Dictionnaire des politiques culturelles de la France depuis 1959
La constitution de l’histoire des politiques culturelles en tant que champ de recherche, après quatre décennies de politique culturelle en France, et sa reconnaissance au plan universitaire requéraient la publication d’un ouvrage de référence bibliographique. C’est désormais chose faite avec le Dictionnaire des politiques culturelles de la France depuis 1959, édité sous la direction d’Emmanuel de Waresquiel 1, historien et spécialiste de l’histoire des politiques culturelles en France.
Les rapports État/Culture
Composé de 340 articles, rédigés par 110 auteurs, ce dictionnaire critique (publié avec le concours du CNRS), fruit de nouveaux et fructueux travaux de recherche, constitue une remarquable synthèse de la politique culturelle française depuis 1959. Tout en dressant un panorama du modèle culturel français, il a pour ambition d’interroger les rapports entretenus entre État et Culture, de la création du premier ministère de la Culture (André Malraux, en 1959) jusqu’à nos jours en même temps qu’il aide à se repérer parmi les acteurs et les organismes de la vie culturelle 2.
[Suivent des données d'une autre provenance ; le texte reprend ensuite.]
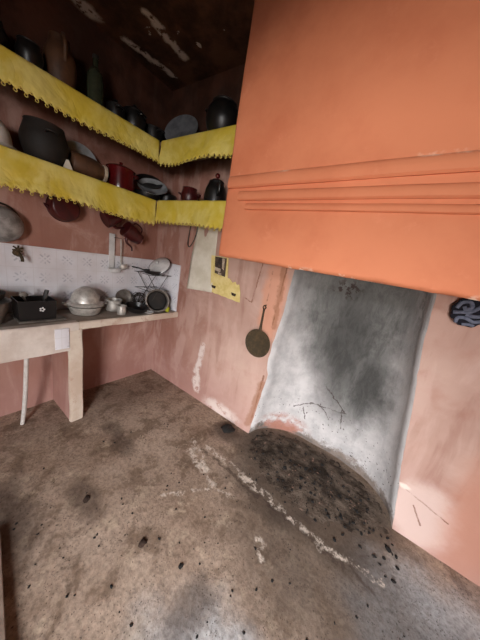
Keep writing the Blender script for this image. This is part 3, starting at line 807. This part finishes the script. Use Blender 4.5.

De « Académisme » à « Zéniths », de « Exception culturelle » à « Vandalisme de l’État », en passant par « Bande dessinée », « Centre Pompidou », « Festival de Cannes », « Musée d’Orsay », « Paysages et jardins » ou « Rock », l’ouvrage propose une série de regards croisés où d’excellents articles traitant des structures politiques et administratives voisinent avec des idées, des événements, des lieux, des symboles, des réactions, des acteurs, des débats (influences de l’État sur la création artistique, « élitisme » et « culture de masse », spécificité française en matière de culture, décentralisation culturelle...). Mêlant des recherches originales sur des sources inédites, des entretiens et des synthèses de travaux fondateurs, ses auteurs, journalistes, universitaires, créateurs et acteurs des politiques culturelles, présentent pour la première fois une synthèse historique et critique de ces politiques menées durant la seconde moitié du XXe siècle. Pas de politiques culturelles sans créateurs ni œuvres : de nombreux articles concernent les artistes (public, ateliers, compagnies, création musicale, expositions, musées, paysages et jardins, et commandes publiques). Bref, les débats et les polémiques que suscite, depuis son invention 3, la politique culturelle, font l’objet d’un inventaire inégalé.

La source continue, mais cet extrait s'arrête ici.